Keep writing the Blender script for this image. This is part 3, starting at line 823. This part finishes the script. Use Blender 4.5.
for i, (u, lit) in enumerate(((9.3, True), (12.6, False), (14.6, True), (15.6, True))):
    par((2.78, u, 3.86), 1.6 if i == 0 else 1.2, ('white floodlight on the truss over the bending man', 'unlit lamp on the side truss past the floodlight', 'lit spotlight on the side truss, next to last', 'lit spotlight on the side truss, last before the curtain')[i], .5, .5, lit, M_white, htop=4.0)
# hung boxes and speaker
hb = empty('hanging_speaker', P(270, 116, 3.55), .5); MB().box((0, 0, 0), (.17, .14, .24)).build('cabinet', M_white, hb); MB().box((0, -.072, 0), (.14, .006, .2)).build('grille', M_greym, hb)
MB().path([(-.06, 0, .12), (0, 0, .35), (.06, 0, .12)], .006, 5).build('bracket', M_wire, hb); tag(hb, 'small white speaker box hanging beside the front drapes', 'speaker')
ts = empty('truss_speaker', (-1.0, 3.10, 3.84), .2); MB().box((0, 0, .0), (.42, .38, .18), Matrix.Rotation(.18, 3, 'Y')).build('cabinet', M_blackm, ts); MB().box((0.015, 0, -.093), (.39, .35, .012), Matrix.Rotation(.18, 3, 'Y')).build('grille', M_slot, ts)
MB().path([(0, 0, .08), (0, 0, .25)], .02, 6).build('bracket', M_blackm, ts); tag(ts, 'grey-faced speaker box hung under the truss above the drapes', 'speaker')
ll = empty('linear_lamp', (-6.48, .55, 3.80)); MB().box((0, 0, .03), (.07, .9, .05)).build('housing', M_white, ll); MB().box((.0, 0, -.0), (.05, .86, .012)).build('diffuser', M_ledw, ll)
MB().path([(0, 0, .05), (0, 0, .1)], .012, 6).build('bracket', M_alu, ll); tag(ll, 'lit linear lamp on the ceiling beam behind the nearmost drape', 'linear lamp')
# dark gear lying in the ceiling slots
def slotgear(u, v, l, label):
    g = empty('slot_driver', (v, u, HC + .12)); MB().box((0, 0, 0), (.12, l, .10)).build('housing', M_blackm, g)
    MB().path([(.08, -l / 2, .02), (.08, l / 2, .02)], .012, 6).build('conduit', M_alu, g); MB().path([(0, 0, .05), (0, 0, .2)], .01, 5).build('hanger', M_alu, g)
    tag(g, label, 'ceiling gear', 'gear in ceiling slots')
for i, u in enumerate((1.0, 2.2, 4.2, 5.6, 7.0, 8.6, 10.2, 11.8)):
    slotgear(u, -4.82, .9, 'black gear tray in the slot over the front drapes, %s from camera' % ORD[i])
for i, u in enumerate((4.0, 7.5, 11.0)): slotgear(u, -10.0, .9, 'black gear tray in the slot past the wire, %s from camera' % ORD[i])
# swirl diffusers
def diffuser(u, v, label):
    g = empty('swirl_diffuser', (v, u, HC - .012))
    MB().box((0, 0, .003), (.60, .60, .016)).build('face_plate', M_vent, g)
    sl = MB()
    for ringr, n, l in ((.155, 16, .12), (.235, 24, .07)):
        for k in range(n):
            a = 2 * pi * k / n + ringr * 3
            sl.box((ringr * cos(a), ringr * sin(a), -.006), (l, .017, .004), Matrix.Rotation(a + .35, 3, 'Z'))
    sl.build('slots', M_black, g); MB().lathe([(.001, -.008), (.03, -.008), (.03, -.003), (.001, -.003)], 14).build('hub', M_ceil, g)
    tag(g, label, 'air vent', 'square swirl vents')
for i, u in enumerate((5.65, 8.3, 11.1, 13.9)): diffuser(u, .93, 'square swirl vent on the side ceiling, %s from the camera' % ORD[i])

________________

▶ [What this task involves] Extract the data exactly as given.

▶ [The response]
Keep writing the Blender script for this image. This is part 3, starting at line 823. This part finishes the script. Use Blender 4.5.
for i, (u, lit) in enumerate(((9.3, True), (12.6, False), (14.6, True), (15.6, True))):
    par((2.78, u, 3.86), 1.6 if i == 0 else 1.2, ('white floodlight on the truss over the bending man', 'unlit lamp on the side truss past the floodlight', 'lit spotlight on the side truss, next to last', 'lit spotlight on the side truss, last before the curtain')[i], .5, .5, lit, M_white, htop=4.0)
# hung boxes and speaker
hb = empty('hanging_speaker', P(270, 116, 3.55), .5); MB().box((0, 0, 0), (.17, .14, .24)).build('cabinet', M_white, hb); MB().box((0, -.072, 0), (.14, .006, .2)).build('grille', M_greym, hb)
MB().path([(-.06, 0, .12), (0, 0, .35), (.06, 0, .12)], .006, 5).build('bracket', M_wire, hb); tag(hb, 'small white speaker box hanging beside the front drapes', 'speaker')
ts = empty('truss_speaker', (-1.0, 3.10, 3.84), .2); MB().box((0, 0, .0), (.42, .38, .18), Matrix.Rotation(.18, 3, 'Y')).build('cabinet', M_blackm, ts); MB().box((0.015, 0, -.093), (.39, .35, .012), Matrix.Rotation(.18, 3, 'Y')).build('grille', M_slot, ts)
MB().path([(0, 0, .08), (0, 0, .25)], .02, 6).build('bracket', M_blackm, ts); tag(ts, 'grey-faced speaker box hung under the truss above the drapes', 'speaker')
ll = empty('linear_lamp', (-6.48, .55, 3.80)); MB().box((0, 0, .03), (.07, .9, .05)).build('housing', M_white, ll); MB().box((.0, 0, -.0), (.05, .86, .012)).build('diffuser', M_ledw, ll)
MB().path([(0, 0, .05), (0, 0, .1)], .012, 6).build('bracket', M_alu, ll); tag(ll, 'lit linear lamp on the ceiling beam behind the nearmost drape', 'linear lamp')
# dark gear lying in the ceiling slots
def slotgear(u, v, l, label):
    g = empty('slot_driver', (v, u, HC + .12)); MB().box((0, 0, 0), (.12, l, .10)).build('housing', M_blackm, g)
    MB().path([(.08, -l / 2, .02), (.08, l / 2, .02)], .012, 6).build('conduit', M_alu, g); MB().path([(0, 0, .05), (0, 0, .2)], .01, 5).build('hanger', M_alu, g)
    tag(g, label, 'ceiling gear', 'gear in ceiling slots')
for i, u in enumerate((1.0, 2.2, 4.2, 5.6, 7.0, 8.6, 10.2, 11.8)):
    slotgear(u, -4.82, .9, 'black gear tray in the slot over the front drapes, %s from camera' % ORD[i])
for i, u in enumerate((4.0, 7.5, 11.0)): slotgear(u, -10.0, .9, 'black gear tray in the slot past the wire, %s from camera' % ORD[i])
# swirl diffusers
def diffuser(u, v, label):
    g = empty('swirl_diffuser', (v, u, HC - .012))
    MB().box((0, 0, .003), (.60, .60, .016)).build('face_plate', M_vent, g)
    sl = MB()
    for ringr, n, l in ((.155, 16, .12), (.235, 24, .07)):
        for k in range(n):
            a = 2 * pi * k / n + ringr * 3
            sl.box((ringr * cos(a), ringr * sin(a), -.006), (l, .017, .004), Matrix.Rotation(a + .35, 3, 'Z'))
    sl.build('slots', M_black, g); MB().lathe([(.001, -.008), (.03, -.008), (.03, -.003), (.001, -.003)], 14).build('hub', M_ceil, g)
    tag(g, label, 'air vent', 'square swirl vents')
for i, u in enumerate((5.65, 8.3, 11.1, 13.9)): diffuser(u, .93, 'square swirl vent on the side ceiling, %s from the camera' % ORD[i])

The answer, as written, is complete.